Whatever. He’s found his genre. Maybe someday another director besides Richard Linklatter will find a purpose for him. But until that day, expect Februaries (where he got How to Lose a Guy in 10 Days to 100+ Million) to feature a McConaughey vehicle until the formula runs dry.

WELCOME HOME BROTHER CHARLES

The actual title of a film opening this weekend is Welcome Home Roscoe Jenkins. But it seems to me that director Malcolm D. Lee is a fan of Jamaa Fanaka, and wanted to pay homage to one of the greatest exploitation films of the 1970’s (aka Soul Vengeance). I hear that Martin Lawrence’s penis grows to eighteen feet and strangles Mike Epps in a dream sequence.
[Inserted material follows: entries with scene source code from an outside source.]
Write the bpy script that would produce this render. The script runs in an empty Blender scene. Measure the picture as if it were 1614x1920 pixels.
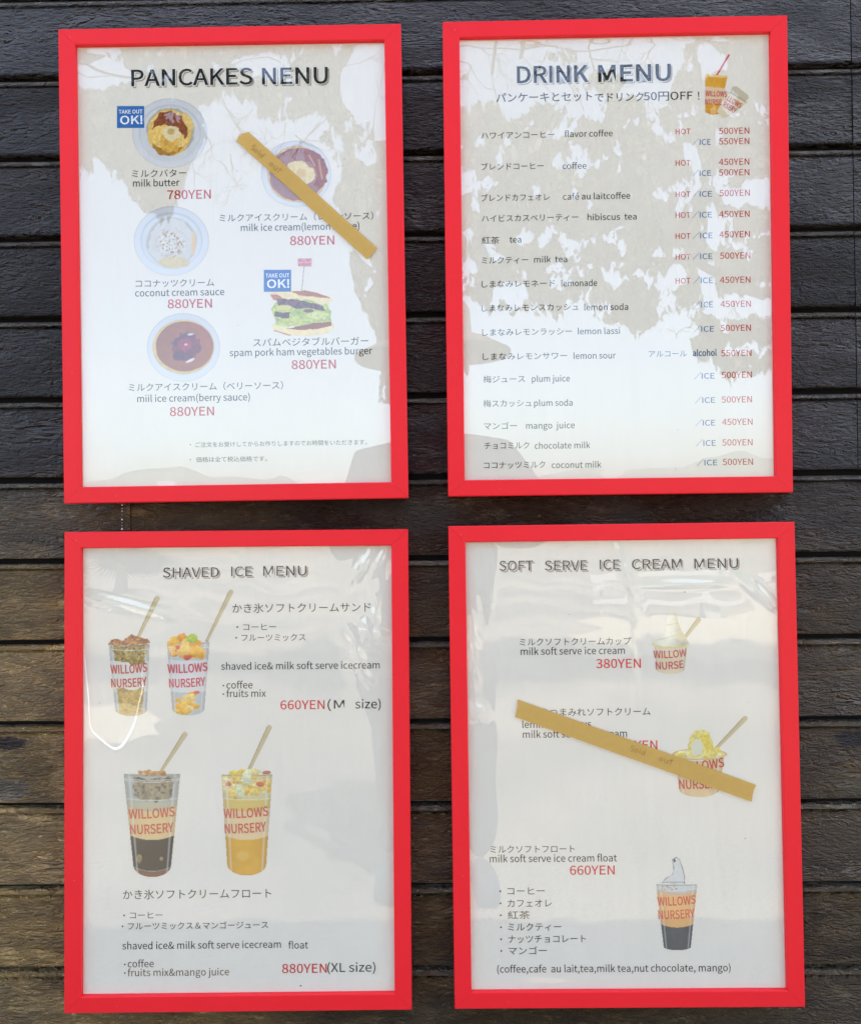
import bpy, math, os
import numpy as np
from mathutils import Matrix, Vector
rng = np.random.default_rng(7)
C = bpy.context.scene.collection
sc = bpy.context.scene

# ------------------------------------------------------------------ camera, sky, sun, exposure
CAMZ = 1.10                       # lens height above the ground (m)
CAMY = -1.06447                   # lens distance from the board faces (wall face is y = 0)
YAW, PIT, ROLL, FPX = -0.01091, 0.01186, -0.00936, 1450.93
PW, PH = 1614.0, 1920.0
def cam_axes():
    cy, sy = math.cos(YAW), math.sin(YAW); cp, sp = math.cos(PIT), math.sin(PIT); cr, sr = math.cos(ROLL), math.sin(ROLL)
    f = np.array([sy*cp, cy*cp, sp]); r = np.array([cy, -sy, 0.0]); u = np.cross(r, f)
    return r*cr+u*sr, u*cr-r*sr, f
RX, UX, FX = cam_axes()
CAM = np.array([0.0, CAMY, CAMZ])
cd = bpy.data.cameras.new('camera'); cam = bpy.data.objects.new('camera', cd); C.objects.link(cam)
cd.sensor_fit = 'VERTICAL'; cd.sensor_height = 24.0; cd.sensor_width = 24.0*PW/PH
cd.lens = 24.0*FPX/PH; cd.clip_start = 0.02; cd.clip_end = 2000
M = Matrix.Identity(4)
for i in range(3):
    M[i][0] = RX[i]; M[i][1] = UX[i]; M[i][2] = -FX[i]; M[i][3] = CAM[i]
cam.matrix_world = M
sc.camera = cam

SUN_EL, SUN_AZ = math.radians(62), math.radians(24)     # sun stands behind the wall (+y), a little to the right
w = bpy.data.worlds.new('World'); sc.world = w; w.use_nodes = True
nt = w.node_tree; nt.nodes.clear()
sky = nt.nodes.new('ShaderNodeTexSky'); sky.sky_type = 'NISHITA'; sky.sun_disc = False
sky.sun_elevation = SUN_EL; sky.sun_rotation = SUN_AZ
sky.air_density = 1.0; sky.dust_density = 3.0; sky.ozone_density = 1.0
hs = nt.nodes.new('ShaderNodeHueSaturation'); hs.inputs['Saturation'].default_value = 0.80
bg = nt.nodes.new('ShaderNodeBackground'); bg.inputs['Strength'].default_value = 0.15
wo = nt.nodes.new('ShaderNodeOutputWorld')
nt.links.new(sky.outputs[0], hs.inputs['Color']); nt.links.new(hs.outputs[0], bg.inputs[0]); nt.links.new(bg.outputs[0], wo.inputs[0])
sl = bpy.data.lights.new('sun', 'SUN'); sun = bpy.data.objects.new('sun', sl); C.objects.link(sun)
sl.energy = 3.2; sl.angle = math.radians(0.53); sl.color = (1.0, 0.95, 0.88)
sd = Vector((math.sin(SUN_AZ)*math.cos(SUN_EL), math.cos(SUN_AZ)*math.cos(SUN_EL), math.sin(SUN_EL)))
sun.rotation_euler = sd.to_track_quat('Z', 'Y').to_euler(); sun.location = sd*20
vs = sc.view_settings; vs.view_transform = 'Standard'; vs.look = 'None'; vs.gamma = 1.0; vs.exposure = 2.38
sc.render.engine = 'CYCLES'
sc.cycles.max_bounces = 8; sc.cycles.transparent_max_bounces = 12; sc.cycles.use_denoising = True
sc.cycles.sample_clamp_indirect = 6.0

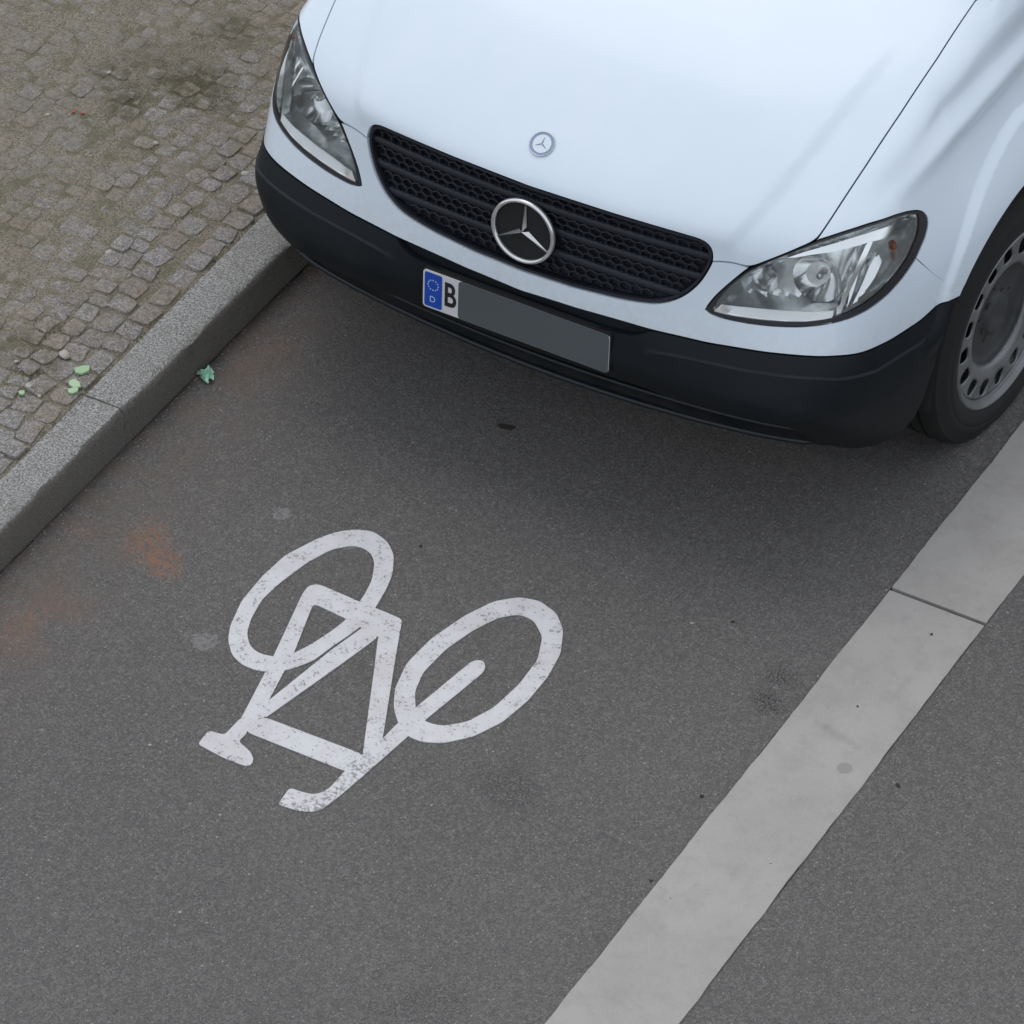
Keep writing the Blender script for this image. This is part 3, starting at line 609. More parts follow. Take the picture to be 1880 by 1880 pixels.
# headlight outline indices: 0 inner tip, runs along the lower edge to the rear and back along the upper edge
i_fs = int(np.argmin(np.linalg.norm(HLO-FSc[-1], axis=1))); i_sf = int(np.argmin(np.linalg.norm(HLO-A('SEAM_F')[0], axis=1)))
i_sg = int(np.argmin(np.linalg.norm(HLO-A('SEAM_G')[-1], axis=1)))
g_c = 9                                                     # grille corner where the bonnet seam starts
rear = np.array([(.70, .90, 0), (.55, .85, 0), (.35, .80, 0), (.17, .775, 0), (0, .77, 0)])
def at_xy(P):
    lo = np.full(len(P), .8); hi = np.full(len(P), 1.5)
    for _ in range(30):
        m_ = (lo+hi)/2; v = FB(np.c_[P[:, :2], m_]); lo = np.where(v < 0, m_, lo); hi = np.where(v < 0, hi, m_)
    return np.c_[P[:, :2], (lo+hi)/2]
# bonnet
hood_half = np.vstack([G[:g_c], A('SEAM_G'), HLO[i_sf:i_sg][::-1][:-1], A('SEAM_F'), at_xy(rear)])
panel('bonnet', both(hood_half), M['body'], van, step=.0125, flange=.016)
# white part of the bumper, round the grille and under the headlights
wb = np.vstack([BWc[:-1], arch(a_bw, a_fs, 8), FSc[1:-1], HLO[:i_fs+1][::-1], HLO[i_sg:][::-1][:-1], A('SEAM_G')[::-1][:-1], G[g_c:]])
panel('upper_bumper', both(wb), M['body'], van, step=.0125, flange=.02)
# fenders
for s in (1, -1):
    sf = A('SEAM_F')
    top_back = np.array([(.79, 1.00, 1.14), (.80, 1.15, 1.10), (.83, 1.30, 1.05)])
    door = at_yz(np.full(12, 1.32), np.linspace(1.0, .22, 12))
    fs2 = FSc+np.array([.0002, -.0016, -.0022])
    f_ = np.vstack([HLO[i_fs:i_sf+1], sf[1:], top_back, door, arch(-.35, a_fs, 60)[:-1], fs2[:-1]])
    panel('fender', f_*(MIR if s < 0 else 1), M['body'], van, step=.0072, gap=.0012, flange=.014)
# black lower bumper
bend = A('BEND'); bend[0] = BWc[-1]
xb = np.array([.875, .85, .81, .74, .64, .5, .35, .2, 0]); zb = np.array([.262, .248, .242, .238, .228, .215, .205, .197, .190])
low = at_xz(xb, zb)
dip = A('DIP').copy(); dip = np.vstack([dip, [[0, .0168, .526]]])
bh = np.vstack([dip[::-1], BWc[(BWc[:, 0] > .35)][:-1], bend, low])
def zstep(P):
    s = A('STEP'); az = np.arctan2(np.abs(P[..., 0]), 1.2-P[..., 1]); sa = np.arctan2(s[:, 0], 1.2-s[:, 1]); return np.interp(az, sa, s[:, 2])
zs_hi = lambda x: .370+.13*np.asarray(x)**2
zs_lo = lambda x: .230+.08*np.asarray(x)**2
def boff(P, dist):
    x, z = np.abs(P[:, 0]), P[:, 2]
    up_ = P[:, 2]-zstep(P)
    d = .008-.10*np.clip(up_, 0, .06)*sstep((x-.33)/.07)+.0050*sstep((zstep(P)+.0016-z)/.0030)*sstep((x-.33)/.07)*sstep((.922-x)/.03)
    d = d-.026*sstep((.525-z)/.10)*sstep((-P[:, 0]-.60)/.20)        # this corner of the bumper has been pushed in
    on = sstep((.82-x)/.16)
    t = sstep((zs_hi(x)-z)/.006)
    rib = .018*np.exp(-((z-zs_lo(x))/.014)**2)
    return d-on*t*(.026-rib)
sl_ = A('STEP'); full = lambda c: np.vstack([(c*MIR)[::-1], c])
ln = []
for dz in (.0026, -.0026):
    c = sl_.copy(); c[:, 2] += dz; ln += [c, c*MIR]
xx = np.linspace(-.78, .78, 90)
for fz, dz in [(zs_hi, q) for q in (.0008, -.003, -.0065)]+[(zs_lo, q) for q in (-.016, -.010, -.005, 0, .005, .010, .016, .041, .048, .055, .062, .069)]: ln.append(at_xz(xx, fz(xx)+dz))
panel('lower_bumper', both(bh), M['black'], van, step=.0068, gap=.0012, flange=.03, off=boff, lines=ln, smooth_it=1)
for dz_, rr_b, of_ in ((.0, .0085, .004), (.058, .0055, -.012)):
    xq = np.linspace(-.80, .80, 120); c_ = at_xz(xq, zs_lo(xq)+dz_); n_b = grad(c_); e_ = sstep((.80-np.abs(xq))/.10)
    c_ = c_+n_b*(of_*e_-.012*(1-e_))[:, None]; V, F = [], []
    for q, nn in zip(c_, n_b):
        up_b = np.array([0, 0, 1.])-nn*nn[2]; up_b /= np.linalg.norm(up_b)
        V += [q+nn*rr_b*math.cos(t)+up_b*rr_b*math.sin(t) for t in np.linspace(0, 2*math.pi, 10, False)]
    F = [(i*10+j, i*10+(j+1) % 10, (i+1)*10+(j+1) % 10, (i+1)*10+j) for i in range(119) for j in range(10)]
    mesh('bumper_lip', V, F, M['lip'], van, True)
mesh_rec = np.vstack([at_xz([0], .56), at_xz([.15, .36, .375], [.563, .567, .56]), at_xz([.36, .2, 0], [.50, .485, .48])])
panel('bumper_recess', both(mesh_rec), M['black'], van, step=.02, gap=0, flange=0, off=-.014, smooth_it=0)
# underside of the bumper and dark inner shell that closes the gaps
wide = np.array([(.80, 1.05, 1.155), (.4, .80, 1.2), (0, .75, 1.2)])
ins_half = np.vstack([at_xz([0], .19), low[::-1][1:-2]*np.array([1, 1, .93]), arch(a_bw-.55, 1.2, 30)[:, :]*1.0, at_xy(np.array([(.84, 1.05, 0), (.6, .88, 0), (.35, .80, 0), (0, .78, 0)]))])
inner = panel('inner_shell', both(ins_half), M['dark'], van, step=.03, gap=.004, flange=0, off=-.034, holes=[HLO, (HLO*MIR)[::-1]])

# grille: dark tray, four curved slats, honeycomb between them
Gout = both(G)
gch = chart(Gout)
tray = panel('grille', Gout, M['grille'], van, step=.02, gap=-.002, flange=0, off=-.026)
rim_in = np.array(Gout)
gi = inset2(spline(gch, .008, True, 1), .0095)
panel('grille_surround', Gout, M['grille'], van, holes=[skin(gi)], step=.012, gap=.0022, flange=.03, off=-.004)
ztop = lambda x: .8355-.0085*(np.abs(x)/.41)**2
per = .0580
def surf_pt(x, z, off):
    P = at_xz(x, z); return P+grad(P)*np.asarray(off).reshape(-1, 1)
def inside(x, z, marg=.004):
    q = chart(at_xz(x, z)); return inpoly(q, gi) & (segdist(q, gi) > marg) if marg > 0 else inpoly(q, inset2(spline(gch, .008, True, 1), .003))
for k in range(3):
    zc = lambda x: ztop(x)-.048-k*per
    xs_ = np.linspace(-.478, .478, 240); ok = inside(xs_, zc(xs_), -.5); xs_ = xs_[ok]
    if len(xs_) < 4: continue
    rows = [(.0112, -.024), (.0100, -.0150), (.004, -.0110), (-.005, -.0110), (-.0098, -.0145), (-.0112, -.024)]
    P = np.array([surf_pt(xs_, zc(xs_)+dz, np.full(len(xs_), o)) for dz, o in rows]); n = len(xs_)
    V = P.reshape(-1, 3); F = [(r*n+i, r*n+i+1, (r+1)*n+i+1, (r+1)*n+i) for r in range(5) for i in range(n-1)]
    mesh('grille_slat', V, F, M['grille'], tray, True, 50)
pitch, rh = .0295, .0178
for k in range(4):
    V, F = [], []
    for r in range(2):
        zz0 = .0120+r*rh+k*per
        xs_ = np.arange(-19, 20)*pitch+(pitch/2 if r else 0); ok = inside(xs_, ztop(xs_)-zz0, .003) & (np.hypot(xs_, ztop(xs_)-zz0-.714) > .078); xs_ = xs_[ok]
        hx = [(math.sin(math.pi/3*i)*pitch*.56, math.cos(math.pi/3*i)*rh*.66) for i in range(6)]
        for x in xs_:
            b0 = len(V); z = ztop(x)-zz0
            for sc, of in ((1.03, -.0150), (.84, -.0130), (.82, -.022)):
                V += surf_pt(np.array([x+a*sc for a, _ in hx]), np.array([z+b*sc for _, b in hx]), np.full(6, of)).tolist()
            for i in range(6):
                j = (i+1) % 6; F += [(b0+i, b0+j, b0+6+j, b0+6+i), (b0+6+i, b0+6+j, b0+12+j, b0+12+i)]
    if V: tag(mesh('honeycomb_mesh', V, F, M['grille'], tray), kind='stuff')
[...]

That’s keeping it real, isn’t it?

PREDICTING, YES I AM PREDICTING, AND SHE KEEPS CALLING ME BACK AGAIN

Let me be short. I’m six four, and it’d be interesting. (rim shot). Fool’s Gold is likely shit, but with the taste of Cloverfield out of people’s mouths, and the success of Hannah Montana and her evil Spock counterpart Miley Cyrus having run off the awesome fake-out of their  supposed one-week gig, expect some Sulfide Pyrite from the reteaming of Matt and Kate (Hudson), even if no one actually cares. With an empty plate, Welcome Home should also attract an audience. Vince Vaughn’s Wild West Comedy Show and The Hottie and The Nottie also open this weekend, though the latter only on about 111 screens. Can you say pitstop before DTDVD?

Hannah should then keep chugging along, while 27 Dresses (and a bitch ain’t one) should hold a bit better than The Eye.

So let’s do this:

  1. Fool’s Gold – $24 Million
  2. Welcome Home Brother Roscoe– $21.1 Million
  3. Hannah Montana/Miley Cyrus: Not Even Barely Legal – $15.5 Million
  4. 27 Dresses – $7.1 Million
  5. The Eye – $6.8 Million

And then on Sunday? I’ll read T.S. Elliot’s The Waste Land again. Never gets old.